Não deixa de ser irónico que o primeiro filme português nomeado para os Oscars se passe na neve. É um sinal dos tempos e da globalização. Mas também é porque no cinema de animação não há limites nem constrangimentos e o que aqui realmente conta é a parábola ecológica: Ice Merchants fala de um mundo que se está a desfazer. Pai e filho vivem isolados no cume de uma montanha, com um engenhoso sistema de ‘comercialização’ de gelo. Com o degelo todo o seu universo desauga. Estericamente a animação é deslumbrante, como se se construísse de uma sucessão de pinturas vivas.
O filme não tem diálogos, tornando-se ainda mais universal.

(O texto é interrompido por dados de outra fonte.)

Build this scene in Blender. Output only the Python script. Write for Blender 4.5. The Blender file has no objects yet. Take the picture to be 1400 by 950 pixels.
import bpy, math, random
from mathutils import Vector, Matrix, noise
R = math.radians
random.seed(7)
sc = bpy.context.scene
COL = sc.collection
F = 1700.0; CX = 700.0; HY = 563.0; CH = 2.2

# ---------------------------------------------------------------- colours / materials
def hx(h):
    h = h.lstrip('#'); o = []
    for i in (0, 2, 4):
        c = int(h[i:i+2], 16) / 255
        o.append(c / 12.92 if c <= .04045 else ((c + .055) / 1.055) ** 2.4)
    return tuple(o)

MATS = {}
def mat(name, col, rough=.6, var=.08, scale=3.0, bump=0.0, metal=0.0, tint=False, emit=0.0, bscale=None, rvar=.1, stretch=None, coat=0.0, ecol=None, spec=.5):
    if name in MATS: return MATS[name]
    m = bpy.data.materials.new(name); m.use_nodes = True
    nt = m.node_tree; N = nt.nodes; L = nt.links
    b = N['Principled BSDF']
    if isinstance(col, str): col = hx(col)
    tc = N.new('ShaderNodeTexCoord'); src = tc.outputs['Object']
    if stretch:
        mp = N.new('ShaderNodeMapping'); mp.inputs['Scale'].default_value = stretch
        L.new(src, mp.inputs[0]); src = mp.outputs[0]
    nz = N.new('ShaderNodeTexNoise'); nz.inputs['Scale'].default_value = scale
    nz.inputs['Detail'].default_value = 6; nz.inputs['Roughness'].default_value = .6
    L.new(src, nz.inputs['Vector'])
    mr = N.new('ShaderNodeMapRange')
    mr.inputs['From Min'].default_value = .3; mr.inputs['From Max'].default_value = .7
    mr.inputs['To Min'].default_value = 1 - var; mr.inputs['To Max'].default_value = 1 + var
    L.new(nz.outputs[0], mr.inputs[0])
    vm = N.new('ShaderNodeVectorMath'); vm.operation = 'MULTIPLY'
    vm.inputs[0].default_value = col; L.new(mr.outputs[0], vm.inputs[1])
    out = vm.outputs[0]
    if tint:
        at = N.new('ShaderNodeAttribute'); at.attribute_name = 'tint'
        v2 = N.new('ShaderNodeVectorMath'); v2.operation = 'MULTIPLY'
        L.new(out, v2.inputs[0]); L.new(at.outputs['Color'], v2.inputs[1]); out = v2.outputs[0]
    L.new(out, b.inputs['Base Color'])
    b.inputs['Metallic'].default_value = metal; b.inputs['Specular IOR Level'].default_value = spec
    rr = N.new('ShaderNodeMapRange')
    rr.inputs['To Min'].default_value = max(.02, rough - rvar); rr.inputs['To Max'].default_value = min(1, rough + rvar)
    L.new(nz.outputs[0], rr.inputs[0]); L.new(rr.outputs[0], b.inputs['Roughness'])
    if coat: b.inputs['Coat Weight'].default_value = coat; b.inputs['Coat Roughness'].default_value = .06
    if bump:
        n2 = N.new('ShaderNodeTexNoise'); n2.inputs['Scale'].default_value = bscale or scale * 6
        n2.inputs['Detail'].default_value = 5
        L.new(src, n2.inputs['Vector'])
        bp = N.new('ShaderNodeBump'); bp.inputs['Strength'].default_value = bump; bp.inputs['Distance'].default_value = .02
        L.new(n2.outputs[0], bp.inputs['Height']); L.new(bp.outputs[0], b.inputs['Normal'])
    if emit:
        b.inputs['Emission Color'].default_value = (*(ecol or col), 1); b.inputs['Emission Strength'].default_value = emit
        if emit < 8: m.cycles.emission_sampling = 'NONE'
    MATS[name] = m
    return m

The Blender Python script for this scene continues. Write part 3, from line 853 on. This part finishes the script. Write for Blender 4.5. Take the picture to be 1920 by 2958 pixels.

O título é em inglês porque se trata de uma coprodução com o Royal College Art, onde João tirou o mestrado, depois de terminar a licenciatura na ESMAD.
Nascido no Porto, em 1996, González tem formação em piano clássico e tem dividido o seu percurso entre a animação, a ilustração e a música. Os seus filmes de escola Nestor e The Voyager receberam importantes prémios. Mas foi com Ice Merchants que chegou além de tudo o que se poderia imaginar. Em 2022, foi o primeiro filme de animação português a ser premiado em Cannes, na Semana da Crítica. A isto acumulou outros prémios, incluindo o principal do Curtas de Vila do Conde.
Em 2021, João González foi um dos nomes destacados pelo JL no número dedicado a grandes promessas das artes e letras portuguesas. Na altura revelava-nos: “Neste momento encontro-me a realizar e animar um novo filme intitulado Ice Merchants terá uma duração de aproximadamente 14 minutos e estará finalizado ainda este ano. Não tenho nenhum objetivo muito concreto a longo prazo, para além de querer continuar a exprimir as minhas ideias em papel / filmes. Até agora, o formato de curta-metragem (de animação) foi o que me pareceu mais apropriado para exprimir o tipo de ideias que fui tendo, e sinto-me muito feliz em trabalhar desta forma. Se no futuro me surgir uma narrativa que ache que faça sentido ser explorada através de outro formato (longa-metragem) ou meio diferente (imagem real), irei lutar pela sua concretização”.
A nomeação de um filme português para os Oscars é um feito inédito. Anteriormente, por duas vezes houve grandes expectativas para que tal pudesse vir a acontecer. Curiosamente, em ambos os casos tratavam-se de filmes de animação. Primeiro, A Suspeita, de José Miguel Ribeiro; depois Tio Tomás – A contabilidade dos Dias, de Regina Pessoa. É caso para dizer: à terceira foi de vez.